Torso de Apolo, c. de 450-400 a.C[‡]

As obras, se são vistas de perto e se se podem tocar, sobretudo as esculturas, têm outra consequência para a nossa compreensão. É completamente diferente... Há uma estátua grega do século V a.C, o Torso de um Apolo, que pertenceu à colecção do Sr. Gulbenkian e foi doada ao Museu de Arte Antiga, e que, dantes, estava exposta no centro de uma sala conjuntamente com outras peças doadas e nós podíamos andar à volta dela e até tocá-la (o que é impossível hoje em dia e não é só porque o Museu de Arte Antiga não tinha na altura uma vigilância tão grande como actualmente).
Uma vez tive levei os meus alunos - nessa altura era professora de liceu - a uma visita guiada ao Museu de Arte Antiga e a conservadora que  nos foi mostrar essa sala – que eu já conhecia –  disse: «Agora vão fazer uma coisa que não é permitida, mas porque eu estou aqui, sou conservadora, vou permitir que façam: tocar nas coxas de Apolo.»
Todos os alunos tocaram, eu também. Não se pode entender aquela escultura se não se pode tocar, porque a pedra tem umas leves, levíssimas, reentrâncias e umas levíssimas concavidades, que nos permitem experimentar um milagre, o batimento do sangue. Isto não tem nada a ver com o naturalismo. Não é para parecer verdadeiro, é para dar conta de um deus e não fazer de conta que é um deus. Aliás, aí a diferença entre o original e a cópia explode na sua forma mais problemática. Onde é que está o original do deus? É esse género de pergunta que em relação à cópia actual não se pode fazer e que Platão podia fazer. Apolo estava no desejo dos gregos, estava num certo modo de a vida se lhes apresentar, e esse género de originais não está suposto no género corporativo de originais que se podem reproduzir com uma máquina digital.
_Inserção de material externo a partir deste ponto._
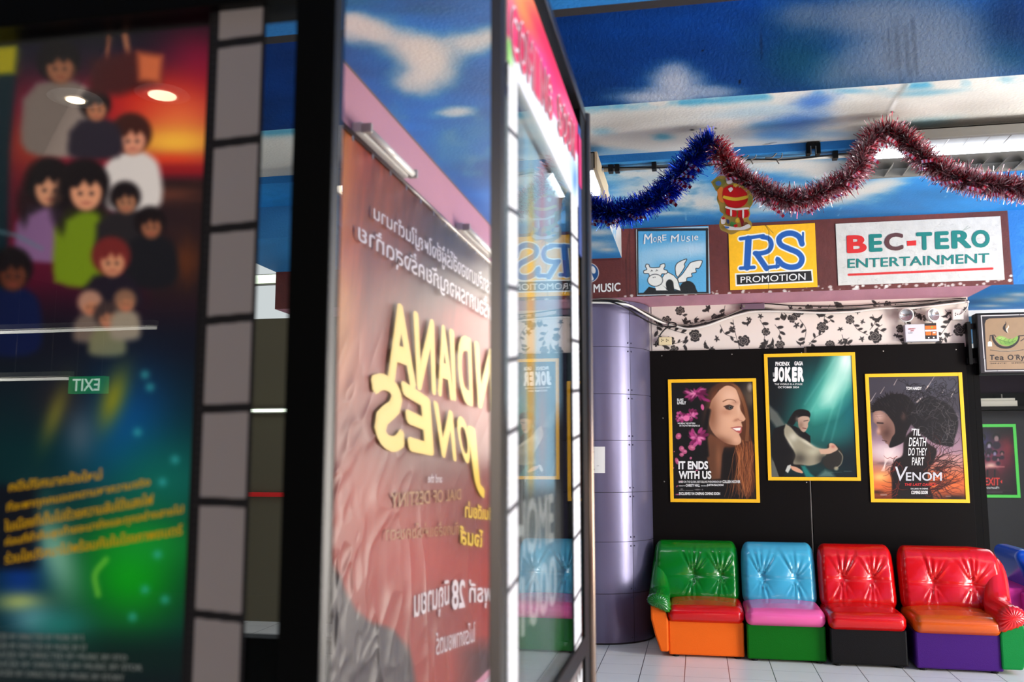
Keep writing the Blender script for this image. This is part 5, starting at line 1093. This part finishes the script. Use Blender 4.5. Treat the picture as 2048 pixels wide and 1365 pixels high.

[*]  Estudante da Faculdade de Ciências Sociais e Humanas da FCSH
[†] Francis Bacon fez cerca de 30 versões do Papa Inocêncio X de Velasquez. Quando em 1954 esteve em Roma, recusou-se a ir à Galeria Doria-Pamphili(j), nunca tendo visto o  original.

[‡] A Senhora Professora refere-se ao Torso Masculino, que deverá figurar Apolo, doado por Calouste Gulbenkian ao Museu Nacional de Arte Antiga em Novembro de 1949, e que faz parte, desde então, das colecções daquele Museu. Trata-se de uma peça grega esculpida em mármore de Paros que mede 1,65 m. Proveio da Colecção Hope e foi adquirida por Calouste Gulbenkian num leilão que se realizou nos dias 23 e 24 de Julho de 1917 na Casa Christie em Londres.